Однако от «Пауля» потребовали резкого сокращения – в два раза – расходов на содержание шанхайской резидентуры. «Ваша смета дополнительно сокращена до 1000 амов. Надеемся, что в эту сумму вы уложитесь. Три тысячи амов по апрель ваш курьер получит на севере. Мельников», – сообщалось в телеграмме от 19 января 1933 г., адресованной в Шанхай. Такое сокращение могло быть оправдано только тем, что сужался круг задач, стоявших перед шанхайской нелегальной резидентурой, в связи с появлением новых «легальных» резидентур.
«Пауль» попытался добиться хотя бы небольшого увеличения оговорённой суммы. 3 февраля 1933 года он докладывал о финансовом состоянии в резидентуре: «Бюджет в 1000 амов для нашей работы недостаточен. Наш руководящий и технический аппарат в Шанхае обходится в 720 амов. Поездки на север, если считать через 2 месяца, – 75 амов. Сокращая оклады шанхайским сотрудникам на 10 процентов, наши расходы выражаются в 700 ам. долларах. На всю сеть остаётся только 300 амов, которых обыкновенно хватало лишь на Кантон. По отсеивании наших связей, которое можно провести только к концу февраля, общая сумма на добывание материалов выразится около 800 амов. Убедительно просим оставить нам бюджет в 1500 амов. Если это невозможно, то нам придётся закрыть все наши связи в Пекине (Бэйпине. – Авт.) и Тяньцзине. Срочите ответ. № 56. П.»
В ответ на возражения Римма заместитель начальника 2-го (агентурного) отдела В. В. Давыдов дал указание «т. Климову»:
«Срочно Ваши соображения по вопросу максимального сжатия сети за счёт отсева мелких и ничего не дающих источников». И соображения последовали.
«Консервируйте агентуру на юге полностью (выделено мной. – Авт.), – предписывалось в телеграмме, отправленной из Москвы 13 февраля 1933 г. – Широко развёрнутая сеть создаёт большие опасности провалов. Необходимо её жёстко сократить, отобрать только наиболее ценных. Сожмите расходы до рамок вашего нового бюджета. В работе руководствуйтесь основными установками нашего плана и общими задачами, стоящими перед нами в Центральном Китае. Давыдов».

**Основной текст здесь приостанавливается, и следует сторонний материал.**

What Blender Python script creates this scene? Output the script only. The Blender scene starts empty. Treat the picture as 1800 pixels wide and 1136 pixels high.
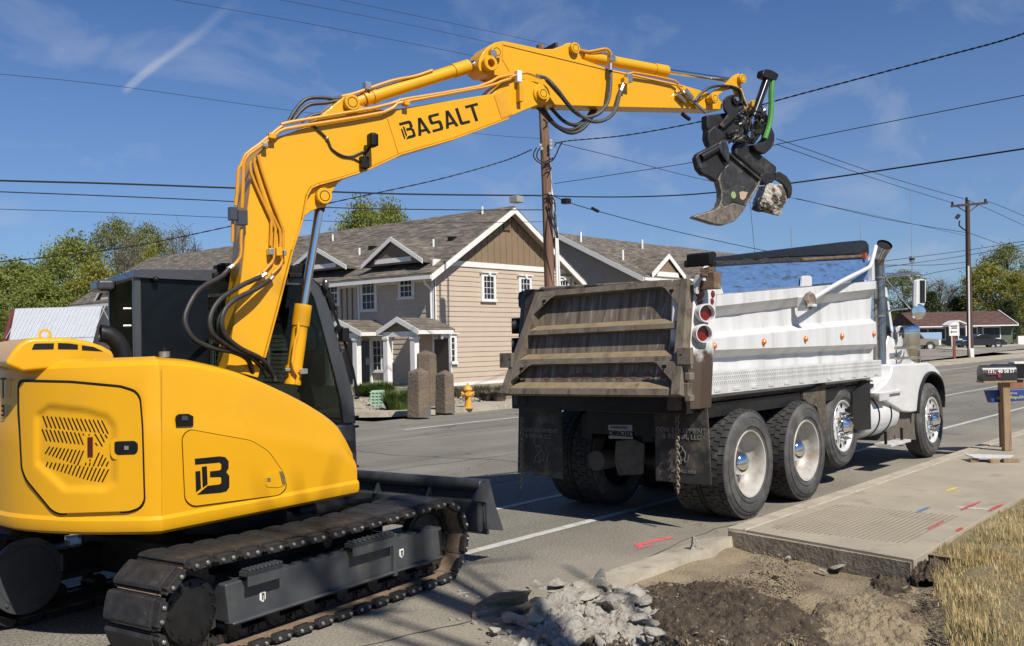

Ограничивать шанхайскую резидентуру только задачами, стоявшими «перед нами в Центральном Китае», было непониманием внутриполитической обстановки, складывавшейся в Китае. Кантон и провинции Гуандун и Гуанси, поддерживаемые Великобританией, по-прежнему представляли собой серьёзную угрозу нанкинскому правительству, что нельзя было не учитывать при раскладе сил в стране. В то же время продолжалась японская агрессия, которая перекинулась с Северо-Восточного на Северный Китай. А оттуда и до Бэйпина было рукой подать.
В начале 1933 года в Шанхай из Мукдена вернулся Представитель ТАСС Макс и снова связался непосредственно с Риммом и Стронским и позже с «Абрамом», когда тот, наконец, объявился в Шанхае и «с которым работал в очень тесном контакте до самого отъезда». «До приезда нашего консульства эта работа по-прежнему выражалась в систематической передаче нелегальному аппарату всей накапливаемой информации, организации перебросок людей (в этот период довольно часто)», – писал Макс в 1935 г.
22 февраля в Шанхай пришла телеграмма, сообщавшая об установлении псевдонима для Войдта и о выезде в Шанхай нового радиста «во плоти и крови»:
«Устанавливаем для Войдта кличку „Вот“, которой и пользуйтесь в переписке.
Вильгельм Бюргель [52] – настоящая фамилия выехавшего техника, возможно, примет новую фамилию Рудольф Шраин, но это не окончательно. Имеем сведения о выезде его из Берлина одиннадцатого, других подробностей нет. Явка дана к Воту. Давыдов».
Тем временем демонтаж шанхайской резидентуры, созданной «Рамзаем», шёл полным ходом.